Di sisi lain, Head of Research Retail MNC Sekuritas, Herditya Wicaksana, memberikan perspektif dari analisis teknikal. Ia menerangkan bahwa posisi IMAS secara teknikal masih relatif downtrend dan didominasi oleh tekanan jual, dengan indikator MACD dan Stochastic berada di area negatif. Herditya merekomendasikan speculative buy untuk saham IMAS dengan target harga antara Rp 1.140 hingga Rp 1.160 per saham, sembari mencatat level support di Rp 1.040 dan resistance di Rp 1.115. Adapun untuk saham IMJS, Herditya juga melihat kecenderungan downtrend dengan tekanan jual yang masih kuat. Indikator MACD dan Stochastic juga tetap berada di area negatif tanpa menunjukkan sinyal penguatan yang jelas. Oleh karena itu, ia menyarankan pendekatan wait and see untuk saham IMJS, dengan level support di Rp 224 dan resistance di Rp 240.
Ringkasan
Saham Grup Salim, khususnya IMAS dan IMJS, mengalami kenaikan signifikan di awal tahun 2025, namun sebagian besar didorong oleh sentimen pasar terkait rights issue dan ekspansi kendaraan listrik. Analis menyoroti bahwa kenaikan ini lebih bersifat spekulatif dan event-driven daripada didasarkan pada perbaikan fundamental perusahaan. Kondisi fundamental IMAS dan IMJS dinilai masih rentan, dengan beban utang tinggi dan profitabilitas yang tipis.
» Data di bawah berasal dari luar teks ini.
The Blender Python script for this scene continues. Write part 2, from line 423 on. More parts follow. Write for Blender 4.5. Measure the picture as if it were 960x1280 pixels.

BRI Danareksa Sekuritas merekomendasikan buy untuk IMAS dengan target harga Rp 1.321, dan akumulasi untuk IMJS dengan target Rp 290. Sementara itu, MNC Sekuritas memberikan rekomendasi speculative buy untuk IMAS dengan target harga Rp 1.140-1.160, dan menyarankan wait and see untuk IMJS. Prospek sektor otomotif dan multifinance masih menyimpan peluang, terutama dari insentif kendaraan listrik dan potensi pelonggaran kebijakan moneter, meskipun penjualan otomotif secara nasional mengalami penurunan.